Anschließend sei sie nach Hause gegangen und habe ihre Tochter in die Obhut ihrer älteren Tochter gegeben, um zu dem alten Mann zurückzugehen. „Da war schon die Polizei da. Ich habe mich dann auf den Boden gesetzt und bin zusammengebrochen“, erinnerte sie sich unter Tränen. So etwas Schreckliches habe sie noch nie erlebt. Sie mache sich bis heute Vorwürfe, dass sie dem 79-Jährigen nicht geholfen und sich nur um ihre Tochter gekümmert habe.

Sowohl der psychiatrische Sachverständige Peter Winckler als auch Richter Winkelmann versuchten, der Frau ihre Schuldgefühle zu nehmen. „Sie haben überhaupt nichts falsch gemacht, und es ist völlig normal, dass eine Mutter zuallererst nach ihrem Kind sieht“, meinte Winckler. Und der Vorsitzende Richter ergänzte, sie habe auch gar keine Chance gehabt, dem 79-Jährigen zu helfen. Die Stichverletzungen seien so schwer gewesen, dass er nicht mehr zu retten gewesen sei.

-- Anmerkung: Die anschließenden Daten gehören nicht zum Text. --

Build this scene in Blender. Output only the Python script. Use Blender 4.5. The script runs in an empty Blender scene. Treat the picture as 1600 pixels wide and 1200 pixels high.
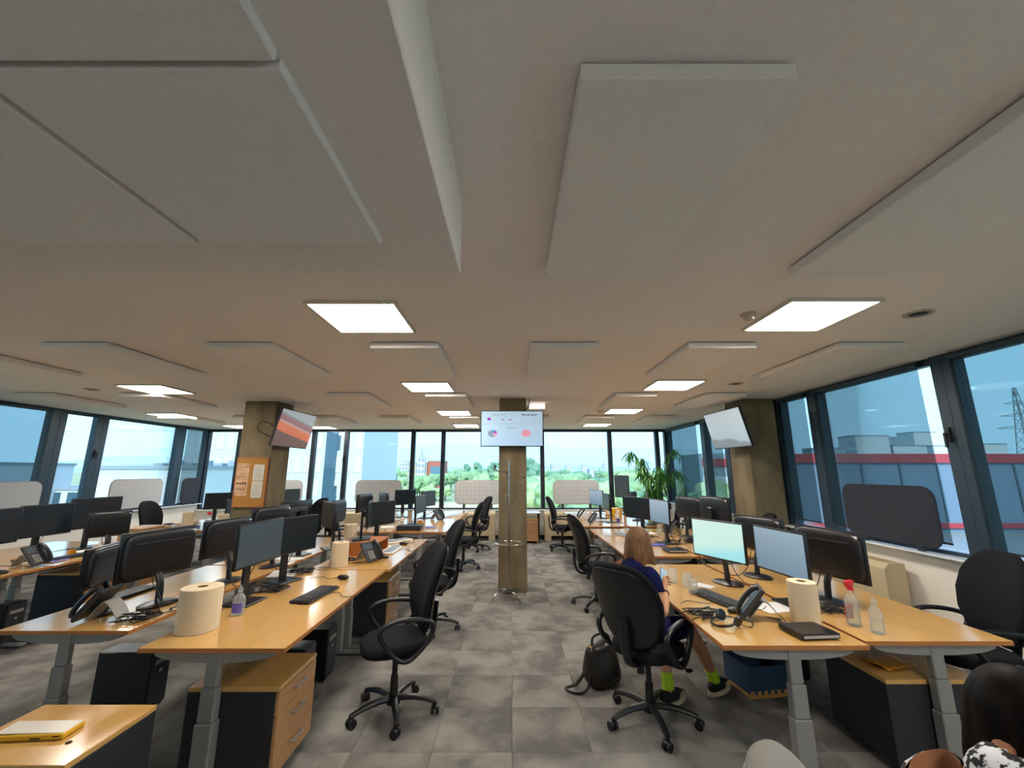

Die Frau berichtete weiter, dass sie bis heute unter den Folgen dieser Tat leide. „Ich habe Flashbacks und immer noch Angst, wenn sich jemand von hinten nähert“, erzählte sie. Sie habe auch alle großen Messer aus ihrem Haushalt entfernt. Bis heute habe sie Phasen, wo ihr Energie und Lebensmut fehlten, sie habe lange nicht über den Vorfall reden können. Um den Tatort mache sie bis heute einen großen Bogen. „Und meine Tochter sagt manchmal: Mama, heute Nacht habe ich wieder von dem bösen Mann geträumt“, ergänzte die 40-Jährige.

Ungerührter Angeklagter

Den Mann auf der Anklagebank, der die Aussage äußerlich ungerührt verfolgte, erkannte die Mutter als den Täter wieder. „Ich werde nie vergessen, wie er meiner Tochter in die Augen geschaut hat“, erklärte sie. Auch eine weitere Zeugin, die ebenfalls mit ihrer Tochter am Tatort vorbeigekommen war, erkannte den 44-Jährigen wieder. Sie war in ein Tattoo-Studio geflohen und hatte ein Video des davoneilenden Mannes gemacht. „Meine Tochter kann seitdem nachts nicht mehr alleine schlafen, und ich gehe bei Dunkelheit nicht mehr aus dem Haus“, schilderte sie.

Nach seiner Festnahme war der Angeklagte einen Monat lang in Untersuchungshaft, seit Anfang September ist er vorläufig im Zentrum für Psychiatrie in der Weissenau untergebracht. Abhängig von der Einschätzung eines Gutachters ist es möglich, dass am Ende keine Verurteilung wegen Mordes steht, sondern die Unterbringung in einem psychiatrischen Krankenhaus angeordnet wird. Der Prozess wird am 1. März fortgesetzt, das Urteil soll am 19. April verkündet werden.